== Information supplied ==

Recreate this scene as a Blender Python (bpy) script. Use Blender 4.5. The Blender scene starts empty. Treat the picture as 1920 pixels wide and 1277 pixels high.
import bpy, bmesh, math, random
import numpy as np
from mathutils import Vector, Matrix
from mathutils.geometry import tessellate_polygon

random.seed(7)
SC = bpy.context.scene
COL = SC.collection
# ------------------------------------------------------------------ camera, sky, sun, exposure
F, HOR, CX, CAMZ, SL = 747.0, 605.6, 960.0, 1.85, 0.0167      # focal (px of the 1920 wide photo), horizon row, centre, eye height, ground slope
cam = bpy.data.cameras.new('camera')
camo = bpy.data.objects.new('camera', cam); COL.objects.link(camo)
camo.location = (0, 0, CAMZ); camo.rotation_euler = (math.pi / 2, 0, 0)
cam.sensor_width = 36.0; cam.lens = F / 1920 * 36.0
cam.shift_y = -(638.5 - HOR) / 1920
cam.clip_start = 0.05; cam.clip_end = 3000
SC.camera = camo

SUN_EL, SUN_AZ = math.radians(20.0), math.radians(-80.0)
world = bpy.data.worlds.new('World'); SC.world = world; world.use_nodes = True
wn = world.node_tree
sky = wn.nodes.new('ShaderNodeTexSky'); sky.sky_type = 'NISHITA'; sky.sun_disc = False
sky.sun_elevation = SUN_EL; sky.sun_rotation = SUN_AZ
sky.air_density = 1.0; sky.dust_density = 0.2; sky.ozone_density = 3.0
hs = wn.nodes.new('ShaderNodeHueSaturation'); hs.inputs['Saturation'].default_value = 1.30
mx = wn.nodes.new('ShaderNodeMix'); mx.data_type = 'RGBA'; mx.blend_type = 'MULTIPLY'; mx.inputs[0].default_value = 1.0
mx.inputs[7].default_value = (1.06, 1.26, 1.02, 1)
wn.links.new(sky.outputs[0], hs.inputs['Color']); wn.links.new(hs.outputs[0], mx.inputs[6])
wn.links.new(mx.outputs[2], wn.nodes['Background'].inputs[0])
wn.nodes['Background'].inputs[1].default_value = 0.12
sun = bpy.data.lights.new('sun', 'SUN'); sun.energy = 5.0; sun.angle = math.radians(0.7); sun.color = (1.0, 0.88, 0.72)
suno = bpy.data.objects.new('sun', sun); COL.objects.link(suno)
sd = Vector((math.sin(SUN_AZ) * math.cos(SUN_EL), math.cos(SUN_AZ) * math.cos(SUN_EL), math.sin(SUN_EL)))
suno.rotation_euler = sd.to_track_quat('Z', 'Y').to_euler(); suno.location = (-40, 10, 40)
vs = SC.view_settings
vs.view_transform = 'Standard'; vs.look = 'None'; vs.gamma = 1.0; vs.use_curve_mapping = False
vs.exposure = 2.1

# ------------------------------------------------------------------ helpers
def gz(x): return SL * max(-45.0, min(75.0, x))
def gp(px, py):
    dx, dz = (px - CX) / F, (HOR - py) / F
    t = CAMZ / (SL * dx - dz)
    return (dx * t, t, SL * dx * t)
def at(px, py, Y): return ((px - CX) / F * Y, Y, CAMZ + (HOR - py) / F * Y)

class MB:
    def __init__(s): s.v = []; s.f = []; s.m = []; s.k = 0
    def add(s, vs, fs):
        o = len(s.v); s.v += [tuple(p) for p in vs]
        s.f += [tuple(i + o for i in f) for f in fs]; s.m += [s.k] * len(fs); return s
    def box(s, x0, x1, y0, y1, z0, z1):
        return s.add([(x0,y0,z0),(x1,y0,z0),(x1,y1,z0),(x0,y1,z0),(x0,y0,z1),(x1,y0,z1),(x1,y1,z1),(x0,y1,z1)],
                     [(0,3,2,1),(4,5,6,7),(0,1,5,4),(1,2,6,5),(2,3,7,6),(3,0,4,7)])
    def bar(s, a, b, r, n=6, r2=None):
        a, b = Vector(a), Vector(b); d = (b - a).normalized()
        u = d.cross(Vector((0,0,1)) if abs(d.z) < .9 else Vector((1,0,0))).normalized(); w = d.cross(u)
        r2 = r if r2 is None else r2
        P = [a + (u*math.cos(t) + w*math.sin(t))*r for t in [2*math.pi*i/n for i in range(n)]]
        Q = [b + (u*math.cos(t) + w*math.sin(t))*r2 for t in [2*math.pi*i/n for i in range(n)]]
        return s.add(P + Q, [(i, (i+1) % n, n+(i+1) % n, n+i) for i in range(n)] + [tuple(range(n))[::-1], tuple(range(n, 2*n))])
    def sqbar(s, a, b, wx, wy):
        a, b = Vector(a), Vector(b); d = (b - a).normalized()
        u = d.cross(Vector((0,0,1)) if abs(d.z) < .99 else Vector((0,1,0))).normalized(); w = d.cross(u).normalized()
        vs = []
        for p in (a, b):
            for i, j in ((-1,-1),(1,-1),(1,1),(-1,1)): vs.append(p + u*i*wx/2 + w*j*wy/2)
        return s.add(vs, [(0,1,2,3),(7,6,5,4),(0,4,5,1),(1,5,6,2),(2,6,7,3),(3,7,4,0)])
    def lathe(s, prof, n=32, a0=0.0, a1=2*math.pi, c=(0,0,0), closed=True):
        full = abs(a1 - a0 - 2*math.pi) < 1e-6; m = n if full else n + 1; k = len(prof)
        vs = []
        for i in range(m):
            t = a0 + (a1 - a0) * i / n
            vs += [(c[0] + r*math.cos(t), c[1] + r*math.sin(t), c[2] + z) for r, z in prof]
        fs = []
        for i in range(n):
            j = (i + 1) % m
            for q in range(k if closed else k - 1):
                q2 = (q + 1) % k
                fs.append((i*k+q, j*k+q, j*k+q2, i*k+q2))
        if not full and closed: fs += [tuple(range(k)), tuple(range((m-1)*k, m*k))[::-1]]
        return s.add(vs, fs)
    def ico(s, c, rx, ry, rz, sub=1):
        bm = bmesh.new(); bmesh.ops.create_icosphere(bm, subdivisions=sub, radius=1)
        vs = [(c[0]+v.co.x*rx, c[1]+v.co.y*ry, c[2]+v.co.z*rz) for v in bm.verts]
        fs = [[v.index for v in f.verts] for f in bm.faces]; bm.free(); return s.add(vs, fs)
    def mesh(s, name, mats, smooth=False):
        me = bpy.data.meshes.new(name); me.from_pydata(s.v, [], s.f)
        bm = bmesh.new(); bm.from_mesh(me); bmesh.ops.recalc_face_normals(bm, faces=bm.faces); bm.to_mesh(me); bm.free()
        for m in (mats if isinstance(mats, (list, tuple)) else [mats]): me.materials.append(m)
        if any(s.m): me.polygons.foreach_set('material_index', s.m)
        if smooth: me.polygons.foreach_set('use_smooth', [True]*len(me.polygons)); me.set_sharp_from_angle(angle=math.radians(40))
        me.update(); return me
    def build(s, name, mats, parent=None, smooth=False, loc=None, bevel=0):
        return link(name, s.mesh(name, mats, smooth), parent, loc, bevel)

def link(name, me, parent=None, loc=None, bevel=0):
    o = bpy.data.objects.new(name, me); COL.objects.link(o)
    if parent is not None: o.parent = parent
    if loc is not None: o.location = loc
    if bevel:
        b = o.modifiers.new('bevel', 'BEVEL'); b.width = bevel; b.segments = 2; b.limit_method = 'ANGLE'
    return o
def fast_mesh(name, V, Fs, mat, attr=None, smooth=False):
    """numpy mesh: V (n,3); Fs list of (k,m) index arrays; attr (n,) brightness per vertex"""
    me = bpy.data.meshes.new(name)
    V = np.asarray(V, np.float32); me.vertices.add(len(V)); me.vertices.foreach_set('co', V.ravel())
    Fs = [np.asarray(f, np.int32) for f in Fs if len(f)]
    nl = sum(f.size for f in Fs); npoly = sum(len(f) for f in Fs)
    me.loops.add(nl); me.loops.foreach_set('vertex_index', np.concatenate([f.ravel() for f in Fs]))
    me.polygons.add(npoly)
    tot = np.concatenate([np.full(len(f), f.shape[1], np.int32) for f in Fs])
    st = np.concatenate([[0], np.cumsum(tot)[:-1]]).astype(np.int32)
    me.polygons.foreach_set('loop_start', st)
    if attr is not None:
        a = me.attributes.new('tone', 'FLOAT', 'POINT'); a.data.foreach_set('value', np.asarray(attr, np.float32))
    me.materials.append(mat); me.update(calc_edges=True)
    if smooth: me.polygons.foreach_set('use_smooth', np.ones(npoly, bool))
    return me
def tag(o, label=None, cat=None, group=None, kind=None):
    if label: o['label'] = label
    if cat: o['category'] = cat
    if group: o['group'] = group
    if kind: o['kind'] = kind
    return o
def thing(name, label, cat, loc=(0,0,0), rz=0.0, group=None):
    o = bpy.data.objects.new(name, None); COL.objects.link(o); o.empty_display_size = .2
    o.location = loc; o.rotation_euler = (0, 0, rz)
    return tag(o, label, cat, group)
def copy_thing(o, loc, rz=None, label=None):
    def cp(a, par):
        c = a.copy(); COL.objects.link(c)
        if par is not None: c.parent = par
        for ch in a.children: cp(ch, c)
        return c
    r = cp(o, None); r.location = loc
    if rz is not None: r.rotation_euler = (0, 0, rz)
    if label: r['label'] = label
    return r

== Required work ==
Everything from the first line above through the line that contains "SC.camera = camo" should be duplicated exactly, please, and nothing beyond it.

== Result of this exercise ==
Recreate this scene as a Blender Python (bpy) script. Use Blender 4.5. The Blender scene starts empty. Treat the picture as 1920 pixels wide and 1277 pixels high.
import bpy, bmesh, math, random
import numpy as np
from mathutils import Vector, Matrix
from mathutils.geometry import tessellate_polygon

random.seed(7)
SC = bpy.context.scene
COL = SC.collection
# ------------------------------------------------------------------ camera, sky, sun, exposure
F, HOR, CX, CAMZ, SL = 747.0, 605.6, 960.0, 1.85, 0.0167      # focal (px of the 1920 wide photo), horizon row, centre, eye height, ground slope
cam = bpy.data.cameras.new('camera')
camo = bpy.data.objects.new('camera', cam); COL.objects.link(camo)
camo.location = (0, 0, CAMZ); camo.rotation_euler = (math.pi / 2, 0, 0)
cam.sensor_width = 36.0; cam.lens = F / 1920 * 36.0
cam.shift_y = -(638.5 - HOR) / 1920
cam.clip_start = 0.05; cam.clip_end = 3000
SC.camera = camo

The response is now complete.